For asset managers linked into the platform the benefit is at least twofold: it keeps major asset-owner clients sweet; and there are efficiencies through being able to upload data once and have it distributed to many asset owners or other investors. As long as a manager keeps its data current and complies with the data-structure requirements of the platform, all of the asset owners it has as clients are able to access the data and aggregate it with data from other asset managers.

But Prins says it’s wrong to think of it as only a data solution.

“[It] isn’t a data service, it’s infrastructure,” he says.

“It connects asset owners, fund managers, and operating entities in a way that makes emissions data collaborative, traceable, and actionable. That’s what’s needed now – not just more data, but a better way to manage financial risk in a decarbonising world.”

Prins says that as little as five years ago asset owners had little choice but to “rely on high-level estimates or static data sets to understand the emissions profile of their private market portfolios”.

Now, however, he says they can “access disclosures directly from fund managers and even underlying companies, enabling true fund look-through and credible climate-related risk management at scale”.

“The asset owners that engaged early, like Aware Super, recognised that understanding emissions in their portfolios wasn’t optional,” Prins says.

“It was about protecting long-term value and staying ahead of incoming regulation. Today, they’re benefiting from a network effect that makes the disclosure process far more efficient, and they’re better positioned to manage transition and physical risks.”

The legwork an approach like this cuts out cannot be overstated, particularly for large funds like Aware.

“If you look at a private equity fund, we will be with a GP and we might be in fund one, two and three,” McDonald says.

“Within fund one, two and three, there could be anywhere between 10 to 20 companies or more in that portfolio and we will have fund-of-fund structures. And then we have 47 private equity managers.”

Greater confidence

McDonald says Aware now has greater confidence in in having a baseline from which to measure its progress towards its emissions targets, and a much clearer picture of where to focus its efforts in achieving those targets.

“There are probably thousands of companies in our PE portfolio, but when we look at the emissions profile there might be 10 companies that are the biggest contributors, and we didn’t know that before,” she says.

“That’s who we need to work with to get their emissions down, because that’s what’s going to contribute to us being able to get our emissions target. So it allows us to identify who we need to work with.”

McDonald says the existence of a robust technology platform acting as a conduit between asset managers and asset owners gives the executives and trustees of super funds greater confidence in public pronouncements about emissions targets.
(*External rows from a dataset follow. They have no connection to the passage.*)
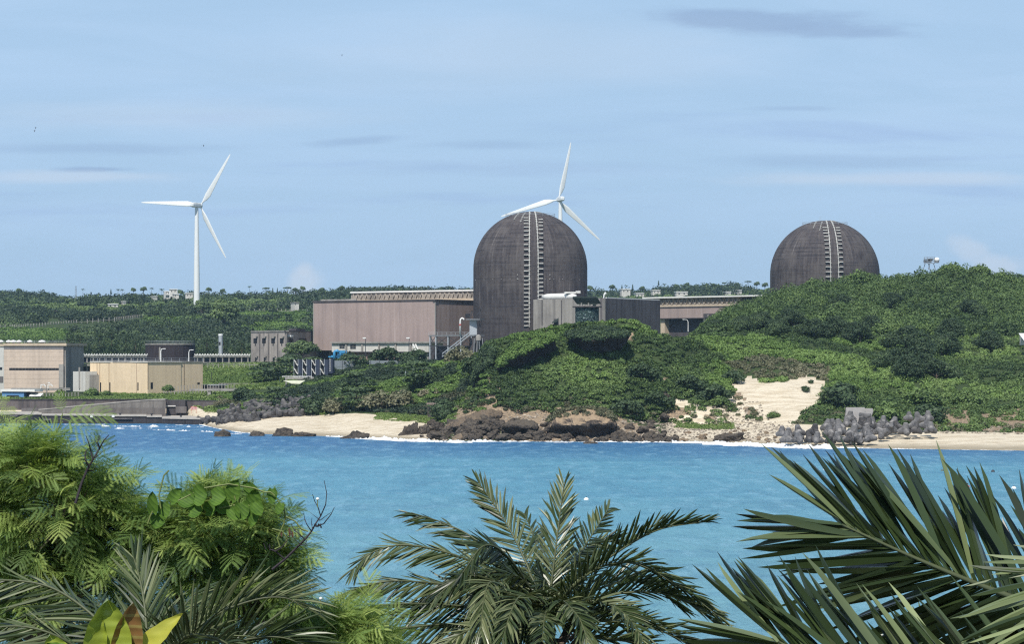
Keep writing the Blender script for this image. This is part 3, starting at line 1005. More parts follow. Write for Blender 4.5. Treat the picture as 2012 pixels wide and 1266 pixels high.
def make_templates():
    TREE_T['round'] = (crown_template(1, [(0, 0, 5.2, 3.2, 3.2, 2.2), (-1.8, .5, 4.4, 2.2, 2, 1.6), (2, -.3, 4.7, 2.2, 2.1, 1.7), (.5, 1, 6.2, 2, 2, 1.5), (-.6, -1.2, 3.9, 2.0, 1.9, 1.5), (1.3, -1.3, 5.4, 1.7, 1.6, 1.3)], .55, 420, M['far_leaf'], jit=.5),
                       trunk_mesh(4.5, .28, 0, [(-1.5, .4, 4.2), (1.7, -.2, 4.6)]))
    TREE_T['umbrella'] = (crown_template(2, [(0, 0, 6.2, 4.2, 3.2, 1.1), (-2.6, 0, 5.8, 2.2, 2, .9), (2.8, .4, 6.0, 2.4, 2, .9)], .9, 150, M['far_leaf'], jit=.5),
                          trunk_mesh(5.6, .25, .4, [(-2.4, 0, 5.7), (2.5, .3, 5.8)]))
    TREE_T['cedar'] = (crown_template(3, [(0, 0, 2.4, 1.5, 1.5, 1.6), (0, 0, 4.4, 1.15, 1.15, 1.5), (0, 0, 6.3, .75, .75, 1.4), (0, 0, 8.0, .35, .35, 1.3)], .7, 120, M['dark_leaf'], jit=.5, low=-.9),
                       trunk_mesh(8, .22))
    TREE_T['casuarina'] = (crown_template(4, [(0, 0, 6.5, 2.6, 2.6, 3.0), (-1.6, 0, 4.2, 1.9, 1.9, 2.6), (1.7, .4, 4.6, 2.0, 1.9, 2.6), (.2, -.4, 9.0, 1.6, 1.6, 2.0), (-.8, .2, 2.4, 2.4, 2.2, 1.8), (1.2, -.2, 2.2, 2.2, 2.1, 1.8)], .75, 260, M['dark_leaf'], jit=.8, low=-.9, lump=.5, aspect=.35),
                           trunk_mesh(9, .3, .2, [(-1.5, 0, 5), (1.5, .3, 6)]))
    TREE_T['bush'] = (crown_template(5, [(0, 0, 1.3, 1.9, 1.8, 1.5), (-1.1, -.2, 1.0, 1.3, 1.3, 1.1), (1.2, .1, .95, 1.4, 1.3, 1.1), (.2, -.7, 1.7, 1.0, 1.0, .8)], .42, 330, M['scrub_leaf'], jit=.6),
                      trunk_mesh(1.2, .12, 0, [(-.8, 0, 1.2), (.8, .2, 1.3)]))
    TREE_T['darkbush'] = (crown_template(6, [(0, 0, 1.6, 2.1, 1.9, 1.5), (-1.5, -.2, 1.0, 1.4, 1.3, 1.1), (1.5, .1, 1.1, 1.5, 1.4, 1.2), (.4, -.7, 2.2, 1.2, 1.1, .9)], .45, 380, M['dark_leaf'], jit=.6),
                          trunk_mesh(1.4, .14, 0, [(-1, 0, 1.3), (1, .2, 1.5)]))
    TREE_T['greybush'] = (crown_template(7, [(0, 0, 1.4, 2.2, 1.9, 1.5), (-1.5, -.2, 1.0, 1.5, 1.3, 1.2), (1.6, .1, 1.0, 1.5, 1.4, 1.2)], .38, 420, M['dry_leaf'], jit=.75),
                          trunk_mesh(1.3, .14, 0, [(-1, 0, 1.2), (1, .2, 1.3)]))
    TREE_T['layered'] = (crown_template(8, [(0, 0, 2.6, 2.6, 2.2, .5), (-1.6, -.3, 1.7, 2.0, 1.6, .45), (1.8, .1, 1.8, 2.2, 1.6, .45), (.2, -.6, 3.4, 1.6, 1.4, .45), (-.6, -.8, 1.0, 2.2, 1.5, .4), (2.4, -.4, 1.0, 1.8, 1.2, .4)], .42, 240, M['dark_leaf'], jit=.45),
                         trunk_mesh(2.8, .15, 0, [(-1.4, 0, 1.7), (1.6, .1, 1.8)]))
    TREE_T['grove'] = (crown_template(12, [(0, 0, 2.2, 1.5, 1.4, 1.1), (-1.4, -.3, 1.7, 1.2, 1.2, 1.0), (1.5, -.2, 1.8, 1.3, 1.2, 1.0), (-.6, -1.1, 1.2, 1.1, 1.0, .9), (.8, -1.2, 1.3, 1.2, 1.0, .9), (.4, -.5, 2.8, 1.0, 1.0, .8), (-2.3, 0, .9, .9, .9, .8), (2.4, -.4, 1.0, 1.0, .9, .8)], .19, 900, M['dark_leaf'], jit=.65, lump=.45),
                       trunk_mesh(1.4, .1, 0, [(-1, 0, 1.3), (1, .2, 1.5)]))
    TREE_T['coconut'] = (coconut_template(9), trunk_mesh(8, .18, 0.0))


def plant_tree(kind, name, cat, label, loc, s=1.0, sz=None, rz=None, group=None, tl=(0, 0)):
    cm, tm = TREE_T[kind]
    t = thing(name, label, cat, loc, group)
    t.scale = (s, s, sz if sz else s)
    t.rotation_euler = (tl[0], tl[1], random.uniform(0, 6.28) if rz is None else rz)
    link('crown', cm, t); link('trunk', tm, t)
    return t


def ground_at(px, t):
    X, Y, Z = terr(np.array([float(px)]), np.array([float(t)]))
    return np.array((X[0], Y[0], Z[0]))


def ground_py(px, py, t0=2.0, t1=10.0):
    """first terrain point on column px that lands on row py"""
    ts = np.linspace(t0, t1, 300)
    X, Y, Z = terr(np.full(300, float(px)), ts)
    v = HZ - (Z - HCAM) / Y * F
    k = np.argmax(v <= py)
    return np.array((X[k], Y[k], Z[k]))


ORD = ['first', 'second', 'third', 'fourth', 'fifth', 'sixth', 'seventh', 'eighth', 'ninth', 'tenth', 'eleventh', 'twelfth', 'thirteenth', 'fourteenth', 'fifteenth', 'sixteenth', 'seventeenth', 'eighteenth', 'nineteenth', 'twentieth',
       'twenty-first', 'twenty-second', 'twenty-third', 'twenty-fourth', 'twenty-fifth', 'twenty-sixth', 'twenty-seventh', 'twenty-eighth', 'twenty-ninth', 'thirtieth', 'thirty-first', 'thirty-second', 'thirty-third', 'thirty-fourth', 'thirty-fifth', 'thirty-sixth', 'thirty-seventh', 'thirty-eighth', 'thirty-ninth', 'fortieth']
ORD += ['forty-' + o for o in ORD[:9]] + ['fiftieth'] + ['fifty-' + o for o in ORD[:9]] + ['sixtieth'] + ['sixty-' + o for o in ORD[:9]] + ['seventieth'] + ['seventy-' + o for o in ORD[:9]] + ['eightieth'] + ['eighty-' + o for o in ORD[:9]] + ['ninetieth'] + ['ninety-' + o for o in ORD[:9]]


def nth(i, n, what, from_left=True):
    """ordinal phrase from the nearer end"""
    if i == 0: return 'leftmost ' + what
    if i == n - 1: return 'rightmost ' + what
    if i < (n + 1) // 2: return ORD[i] + ' ' + what + ' from the left'
    return ORD[n - 1 - i] + ' ' + what + ' from the right'


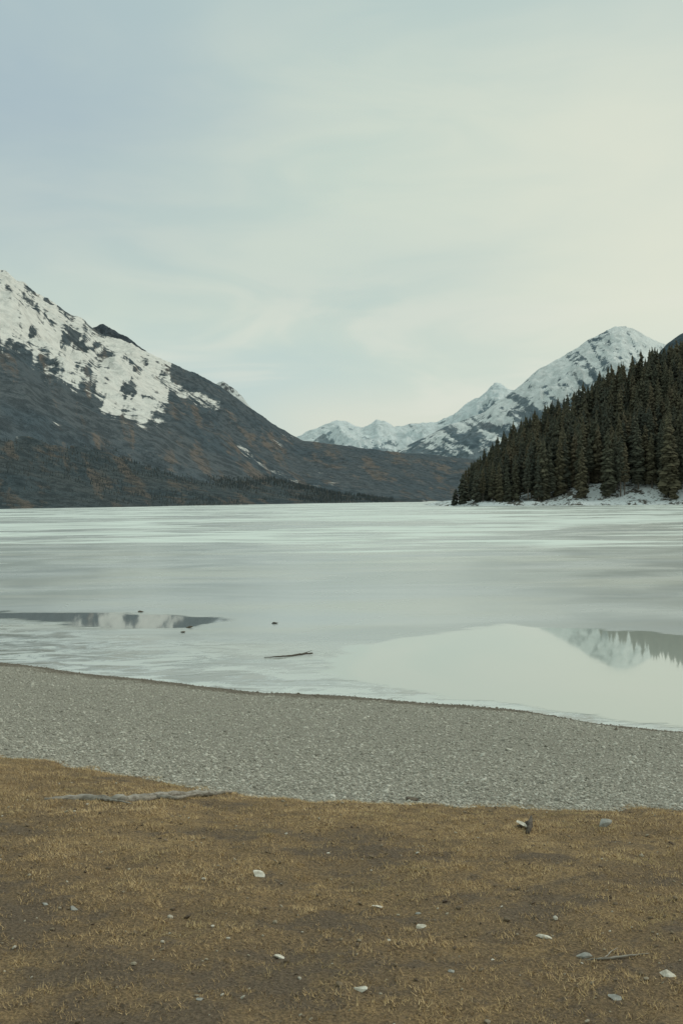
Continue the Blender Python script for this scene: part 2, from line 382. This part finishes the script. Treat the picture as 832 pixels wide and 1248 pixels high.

“It’s absolutely more if we think about the fact that our directors have to sign off on the data that we’re putting out there, there’s a platform with a methodology that gives them more comfort that we can audit it, we can challenge it, versus using an Excel spreadsheet or relying on fund manager A telling us this,” she says.

“You’ve got that whole interface of data; there’s a check of all of the data. And then you go, ‘Yep, we’re happy with the data’. You close the data collection period, and go, ‘This is it; you can’t change the data anymore’. So it’s not like someone can then change their mind and go, ‘Oh no, it should be this’. So it’s that data collection done, and we know then what we’ve got.”

McDonald stresses the work on collecting, verifying and acting on emissions data is not finished. It still has to solve the issue of how to seamlessly integrate data from the PathZero platform with the fund’s internal systems (Odin), so it can be factored into investment decisions and reporting.

“But compared to working on a spreadsheet, it’s been a brilliant step,” she says.